Showing posts with label superstition. Show all posts
Showing posts with label superstition. Show all posts

Sunday, 30 August 2015

Superstition brings bad luck


My post this morning about praying to Mary to make it stop hail and thereby inadvertently implore her to make it hail (Hail, Mary!) made me think of a great bit of wit in one of Tom Heremans' columns for De Standaard:
"Zijn mensen op hun hoofd gevallen? Weten ze dan niet dat bijgeloof ongeluk brengt?" (Tom Heremans, De Standaard Weekblad, 9 mei 2015)
 'Have people lost their minds? Don't they know superstition brings bad luck?'
It's a perfect case of a sentence that bites itself in the tail. It's a self-referential utterance, but one in which the author isn't (or feigns not to be) aware of it. The (second) utterance is about superstition but it is also couched in the stereotypical sentence frame which we associate with superstition: "X brings bad luck". The humour resides in the fact that the author pretends to be superior to superstitious folks but is no better than them. What's more, if it were the case that "superstition brings bad luck", he would ironically bring bad luck upon himself by saying and believing this.

I wonder whether this isn't some remote variant of the Liar paradox, with "S is true" and "S is false" substituted for by "you believe in S" and "you don't believe in S":

- If you believe that "Superstition brings bad luck" (i.e., if you agree that this sentence is true), you are the sort of person who does not want to give in to superstitious fears and you won't accept any general fearmongering delivered in the form "X brings bad luck".
- But if you don't believe that "Superstition brings bad luck" (i.e., if you don't agree that this sentence is true), you are the sort of person who's better safe than sorry, who avoids the sight of black cats and walking under ladders, and who may want to believe people who warn you that "Superstition brings bad luck".

So, the paradox here can be formulated in its purest form as follows: you don't believe statement S when you believe it and you believe it when you don't believe it.

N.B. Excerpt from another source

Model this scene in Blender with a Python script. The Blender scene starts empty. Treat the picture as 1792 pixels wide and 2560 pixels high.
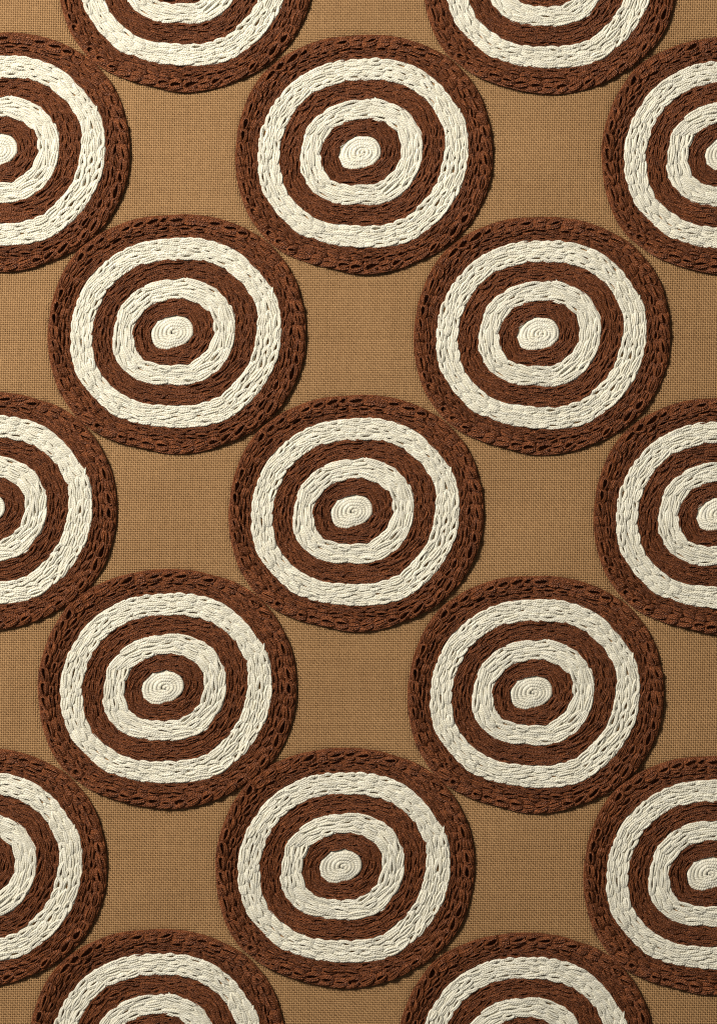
import bpy, math, random
import numpy as np

# ------------------------------------------------------------------ camera, world, lights, exposure
PX = 1e-4                       # one photograph pixel is a tenth of a millimetre on the cloth
W, H = 1792, 2560
sc = bpy.context.scene
C = sc.collection

cam_d = bpy.data.cameras.new('camera')
cam_d.sensor_fit = 'VERTICAL'
cam_d.sensor_height = 36.0
cam_d.lens = 80.0
cam_d.clip_start = 0.01
cam_d.clip_end = 20.0
cam = bpy.data.objects.new('camera', cam_d)
cam.location = (0, 0, H * PX * cam_d.lens / 36.0 + 0.001)
C.objects.link(cam)
sc.camera = cam

world = bpy.data.worlds.new('World')
sc.world = world
world.use_nodes = True
bg = world.node_tree.nodes['Background']
bg.inputs[0].default_value = (1.0, 0.97, 0.92, 1)
bg.inputs[1].default_value = 0.105

def area_light(name, loc, target, size, watts, col):
    d = bpy.data.lights.new(name, 'AREA')
    d.shape = 'DISK'
    d.size = size
    d.energy = watts
    d.color = col
    o = bpy.data.objects.new(name, d)
    o.location = loc
    v = np.array(target, float) - np.array(loc, float)
    from mathutils import Vector
    o.rotation_euler = Vector(v).to_track_quat('-Z', 'Y').to_euler()
    C.objects.link(o)
    return o

area_light('window_lamp', (-0.45, 0.42, 0.56), (-0.02, 0.02, 0), 0.24, 11.2, (1.0, 0.95, 0.87))

sc.cycles.filter_width = 1.15
sc.cycles.sample_clamp_direct = 3.0
sc.cycles.sample_clamp_indirect = 2.0
sc.cycles.use_denoising = False          # the weave and the twist are as fine as the pixels
sc.view_settings.view_transform = 'Standard'
sc.view_settings.look = 'None'
sc.view_settings.exposure = 0.0
sc.view_settings.gamma = 1.0
sc.view_settings.use_curve_mapping = False

# ------------------------------------------------------------------ materials
def new_mat(name):
    m = bpy.data.materials.new(name)
    m.use_nodes = True
    nt = m.node_tree
    return m, nt, nt.nodes, nt.links, nt.nodes['Principled BSDF']

def thread_mat(name, dark, light, rough, spec, sheen, twist=0.6, fuzz=0.5, deep=0.9):
    """Plied thread: the twist is a fine relief that winds round each strand (UV), with uneven dye."""
    m, nt, N, L, bs = new_mat(name)
    uv = N.new('ShaderNodeUVMap'); uv.uv_map = 'thread'
    sep = N.new('ShaderNodeSeparateXYZ'); L.new(uv.outputs[0], sep.inputs[0])
    add = N.new('ShaderNodeMath'); add.operation = 'ADD'
    L.new(sep.outputs[0], add.inputs[0]); L.new(sep.outputs[1], add.inputs[1])
    nw = N.new('ShaderNodeTexNoise'); nw.inputs['Scale'].default_value = 0.9; nw.inputs['Detail'].default_value = 2
    L.new(uv.outputs[0], nw.inputs[0])
    wob = N.new('ShaderNodeMath'); wob.operation = 'MULTIPLY_ADD'; wob.inputs[1].default_value = 1.3
    L.new(nw.outputs[0], wob.inputs[0]); L.new(add.outputs[0], wob.inputs[2])
    mul = N.new('ShaderNodeMath'); mul.operation = 'MULTIPLY'; mul.inputs[1].default_value = 2 * math.pi
    L.new(wob.outputs[0], mul.inputs[0])
    sn = N.new('ShaderNodeMath'); sn.operation = 'SINE'; L.new(mul.outputs[0], sn.inputs[0])
    b1 = N.new('ShaderNodeBump'); b1.inputs['Strength'].default_value = twist
    b1.inputs['Distance'].default_value = deep * PX
    L.new(sn.outputs[0], b1.inputs['Height'])
    # loose fibres: noise stretched along the strand
    mp = N.new('ShaderNodeMapping'); mp.inputs['Scale'].default_value = (0.7, 9.0, 1)
    L.new(uv.outputs[0], mp.inputs[0])
    nz = N.new('ShaderNodeTexNoise'); nz.inputs['Scale'].default_value = 1.6; nz.inputs['Detail'].default_value = 3
    L.new(mp.outputs[0], nz.inputs[0])
    b2 = N.new('ShaderNodeBump'); b2.inputs['Strength'].default_value = fuzz
    b2.inputs['Distance'].default_value = 0.5 * PX
    L.new(nz.outputs[0], b2.inputs['Height']); L.new(b1.outputs[0], b2.inputs['Normal'])
    L.new(b2.outputs[0], bs.inputs['Normal'])
    # dye: slow drift along the strand and fibre to fibre
    nd = N.new('ShaderNodeTexNoise'); nd.inputs['Scale'].default_value = 0.22; nd.inputs['Detail'].default_value = 2
    L.new(uv.outputs[0], nd.inputs[0])
    mx = N.new('ShaderNodeMath'); mx.operation = 'MULTIPLY_ADD'
    mx.inputs[1].default_value = 0.5
    L.new(nz.outputs[0], mx.inputs[0])
    m2 = N.new('ShaderNodeMath'); m2.operation = 'MULTIPLY'; m2.inputs[1].default_value = 0.5
    L.new(nd.outputs[0], m2.inputs[0]); L.new(m2.outputs[0], mx.inputs[2])
    cr = N.new('ShaderNodeValToRGB')
    cr.color_ramp.elements[0].position = 0.40; cr.color_ramp.elements[0].color = (*dark, 1)
    cr.color_ramp.elements[1].position = 0.62; cr.color_ramp.elements[1].color = (*light, 1)
    L.new(mx.outputs[0], cr.inputs[0])
    oi = N.new('ShaderNodeObjectInfo')                       # stitch to stitch the dye took a little differently
    mr = N.new('ShaderNodeMapRange'); mr.inputs['To Min'].default_value = 0.90; mr.inputs['To Max'].default_value = 1.04
    L.new(oi.outputs['Random'], mr.inputs[0])
    hs = N.new('ShaderNodeHueSaturation'); L.new(mr.outputs[0], hs.inputs['Value'])
    L.new(cr.outputs[0], hs.inputs['Color'])
    L.new(hs.outputs[0], bs.inputs['Base Color'])
    bs.inputs['Roughness'].default_value = rough
    bs.inputs['Specular IOR Level'].default_value = spec
    bs.inputs['Specular Tint'].default_value = (*[min(1.0, 0.32 + 0.68 * (c / max(light))) for c in light], 1)
    bs.inputs['Sheen Weight'].default_value = sheen
    bs.inputs['Sheen Roughness'].default_value = 0.5
    return m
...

Update: I'm no longer sure Hereman's "Don't they know superstition brings bad luck" is a case of self-reference. I'll have to make sure I find out sooner or later, but rather sooner than later, what exactly is meant by self-reference. Does it just apply to sentences of the form This sentence is/contains/... ?

Hail Mary

Last night there was a tremendous hailstorm over parts of West Flanders. What if someone in the midst of such a devastating tempest called upon the help of the Jesus' mother, praying "Hail Mary full of Grace etc."? Would she then know what to do? Would she make the storm abate or would she, as per what almost sounds like a request, make it hail even more? Of course, weather verbs are only used with it as the Subject and hardly ever occur in the imperative (as in Rain, goddammit, rain!), but higher forces such as the Sweet Mother of God have been implored to influence more than a bit of weather, so she might get confused.